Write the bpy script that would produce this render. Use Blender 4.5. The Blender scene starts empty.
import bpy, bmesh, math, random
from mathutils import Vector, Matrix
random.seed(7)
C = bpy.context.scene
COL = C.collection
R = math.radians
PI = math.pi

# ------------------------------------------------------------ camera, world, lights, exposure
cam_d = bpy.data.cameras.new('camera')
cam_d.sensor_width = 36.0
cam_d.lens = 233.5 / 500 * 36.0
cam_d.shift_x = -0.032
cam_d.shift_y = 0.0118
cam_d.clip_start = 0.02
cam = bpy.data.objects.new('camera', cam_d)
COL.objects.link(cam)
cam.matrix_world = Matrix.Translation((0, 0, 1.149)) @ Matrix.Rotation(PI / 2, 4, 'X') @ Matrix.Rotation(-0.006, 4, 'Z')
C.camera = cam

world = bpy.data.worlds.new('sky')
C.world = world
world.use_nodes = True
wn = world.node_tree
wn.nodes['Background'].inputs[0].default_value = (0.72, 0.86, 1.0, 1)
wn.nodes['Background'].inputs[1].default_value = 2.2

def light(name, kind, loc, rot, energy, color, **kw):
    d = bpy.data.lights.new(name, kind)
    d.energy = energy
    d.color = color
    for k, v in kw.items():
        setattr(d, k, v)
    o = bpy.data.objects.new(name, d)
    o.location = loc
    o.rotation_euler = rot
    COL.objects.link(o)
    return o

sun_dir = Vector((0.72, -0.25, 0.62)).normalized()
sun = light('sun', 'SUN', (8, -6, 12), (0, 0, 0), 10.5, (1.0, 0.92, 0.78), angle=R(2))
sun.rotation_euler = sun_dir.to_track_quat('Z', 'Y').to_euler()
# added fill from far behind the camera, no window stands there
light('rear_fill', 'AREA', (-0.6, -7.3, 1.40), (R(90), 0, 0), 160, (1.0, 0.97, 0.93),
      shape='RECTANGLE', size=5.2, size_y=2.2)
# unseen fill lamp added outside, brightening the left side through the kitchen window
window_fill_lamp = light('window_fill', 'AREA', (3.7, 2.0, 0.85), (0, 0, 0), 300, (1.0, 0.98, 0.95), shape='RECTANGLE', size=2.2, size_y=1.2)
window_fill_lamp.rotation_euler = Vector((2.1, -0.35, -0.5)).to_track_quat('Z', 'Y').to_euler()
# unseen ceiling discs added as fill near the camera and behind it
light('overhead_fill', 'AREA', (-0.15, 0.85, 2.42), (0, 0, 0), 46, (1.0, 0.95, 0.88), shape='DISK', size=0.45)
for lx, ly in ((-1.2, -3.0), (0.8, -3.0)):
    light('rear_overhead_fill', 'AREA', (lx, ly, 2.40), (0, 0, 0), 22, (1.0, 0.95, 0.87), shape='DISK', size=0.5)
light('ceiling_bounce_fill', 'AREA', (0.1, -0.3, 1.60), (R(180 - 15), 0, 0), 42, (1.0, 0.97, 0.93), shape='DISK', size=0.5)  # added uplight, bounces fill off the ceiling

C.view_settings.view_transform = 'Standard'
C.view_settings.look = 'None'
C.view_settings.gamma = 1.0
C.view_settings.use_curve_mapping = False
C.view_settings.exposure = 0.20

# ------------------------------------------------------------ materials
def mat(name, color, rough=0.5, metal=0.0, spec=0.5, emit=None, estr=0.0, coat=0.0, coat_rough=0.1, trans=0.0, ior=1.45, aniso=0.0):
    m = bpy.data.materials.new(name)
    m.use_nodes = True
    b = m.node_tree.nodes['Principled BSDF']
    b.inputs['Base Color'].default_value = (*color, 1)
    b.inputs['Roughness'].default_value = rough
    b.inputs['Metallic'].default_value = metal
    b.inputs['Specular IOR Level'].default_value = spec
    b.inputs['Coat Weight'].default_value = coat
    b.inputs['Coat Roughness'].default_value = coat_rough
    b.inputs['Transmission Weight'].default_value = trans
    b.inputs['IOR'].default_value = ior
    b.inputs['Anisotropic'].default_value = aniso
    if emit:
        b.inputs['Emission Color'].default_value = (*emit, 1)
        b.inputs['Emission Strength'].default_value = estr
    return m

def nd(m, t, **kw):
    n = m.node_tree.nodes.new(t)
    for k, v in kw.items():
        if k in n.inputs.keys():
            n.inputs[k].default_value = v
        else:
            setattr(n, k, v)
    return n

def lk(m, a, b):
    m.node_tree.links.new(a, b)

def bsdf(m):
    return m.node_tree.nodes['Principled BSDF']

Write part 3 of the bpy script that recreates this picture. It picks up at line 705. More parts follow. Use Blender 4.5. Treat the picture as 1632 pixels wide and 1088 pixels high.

● What you will do:
Transcribe all of the entries without altering anything.

● Result:
Write the bpy script that would produce this render. Use Blender 4.5. The Blender scene starts empty.
import bpy, bmesh, math, random
from mathutils import Vector, Matrix
random.seed(7)
C = bpy.context.scene
COL = C.collection
R = math.radians
PI = math.pi

# ------------------------------------------------------------ camera, world, lights, exposure
cam_d = bpy.data.cameras.new('camera')
cam_d.sensor_width = 36.0
cam_d.lens = 233.5 / 500 * 36.0
cam_d.shift_x = -0.032
cam_d.shift_y = 0.0118
cam_d.clip_start = 0.02
cam = bpy.data.objects.new('camera', cam_d)
COL.objects.link(cam)
cam.matrix_world = Matrix.Translation((0, 0, 1.149)) @ Matrix.Rotation(PI / 2, 4, 'X') @ Matrix.Rotation(-0.006, 4, 'Z')
C.camera = cam

world = bpy.data.worlds.new('sky')
C.world = world
world.use_nodes = True
wn = world.node_tree
wn.nodes['Background'].inputs[0].default_value = (0.72, 0.86, 1.0, 1)
wn.nodes['Background'].inputs[1].default_value = 2.2

def light(name, kind, loc, rot, energy, color, **kw):
    d = bpy.data.lights.new(name, kind)
    d.energy = energy
    d.color = color
    for k, v in kw.items():
        setattr(d, k, v)
    o = bpy.data.objects.new(name, d)
    o.location = loc
    o.rotation_euler = rot
    COL.objects.link(o)
    return o

sun_dir = Vector((0.72, -0.25, 0.62)).normalized()
sun = light('sun', 'SUN', (8, -6, 12), (0, 0, 0), 10.5, (1.0, 0.92, 0.78), angle=R(2))
sun.rotation_euler = sun_dir.to_track_quat('Z', 'Y').to_euler()
# added fill from far behind the camera, no window stands there
light('rear_fill', 'AREA', (-0.6, -7.3, 1.40), (R(90), 0, 0), 160, (1.0, 0.97, 0.93),
      shape='RECTANGLE', size=5.2, size_y=2.2)
# unseen fill lamp added outside, brightening the left side through the kitchen window
window_fill_lamp = light('window_fill', 'AREA', (3.7, 2.0, 0.85), (0, 0, 0), 300, (1.0, 0.98, 0.95), shape='RECTANGLE', size=2.2, size_y=1.2)
window_fill_lamp.rotation_euler = Vector((2.1, -0.35, -0.5)).to_track_quat('Z', 'Y').to_euler()
# unseen ceiling discs added as fill near the camera and behind it
light('overhead_fill', 'AREA', (-0.15, 0.85, 2.42), (0, 0, 0), 46, (1.0, 0.95, 0.88), shape='DISK', size=0.45)
for lx, ly in ((-1.2, -3.0), (0.8, -3.0)):
    light('rear_overhead_fill', 'AREA', (lx, ly, 2.40), (0, 0, 0), 22, (1.0, 0.95, 0.87), shape='DISK', size=0.5)
light('ceiling_bounce_fill', 'AREA', (0.1, -0.3, 1.60), (R(180 - 15), 0, 0), 42, (1.0, 0.97, 0.93), shape='DISK', size=0.5)  # added uplight, bounces fill off the ceiling

C.view_settings.view_transform = 'Standard'
C.view_settings.look = 'None'
C.view_settings.gamma = 1.0
C.view_settings.use_curve_mapping = False
C.view_settings.exposure = 0.20

# ------------------------------------------------------------ materials
def mat(name, color, rough=0.5, metal=0.0, spec=0.5, emit=None, estr=0.0, coat=0.0, coat_rough=0.1, trans=0.0, ior=1.45, aniso=0.0):
    m = bpy.data.materials.new(name)
    m.use_nodes = True
    b = m.node_tree.nodes['Principled BSDF']
    b.inputs['Base Color'].default_value = (*color, 1)
    b.inputs['Roughness'].default_value = rough
    b.inputs['Metallic'].default_value = metal
    b.inputs['Specular IOR Level'].default_value = spec
    b.inputs['Coat Weight'].default_value = coat
    b.inputs['Coat Roughness'].default_value = coat_rough
    b.inputs['Transmission Weight'].default_value = trans
    b.inputs['IOR'].default_value = ior
    b.inputs['Anisotropic'].default_value = aniso
    if emit:
        b.inputs['Emission Color'].default_value = (*emit, 1)
        b.inputs['Emission Strength'].default_value = estr
    return m

def nd(m, t, **kw):
    n = m.node_tree.nodes.new(t)
    for k, v in kw.items():
        if k in n.inputs.keys():
            n.inputs[k].default_value = v
        else:
            setattr(n, k, v)
    return n

def lk(m, a, b):
    m.node_tree.links.new(a, b)

def bsdf(m):
    return m.node_tree.nodes['Principled BSDF']

Write part 3 of the bpy script that recreates this picture. It picks up at line 705. More parts follow. Use Blender 4.5. Treat the picture as 1632 pixels wide and 1088 pixels high.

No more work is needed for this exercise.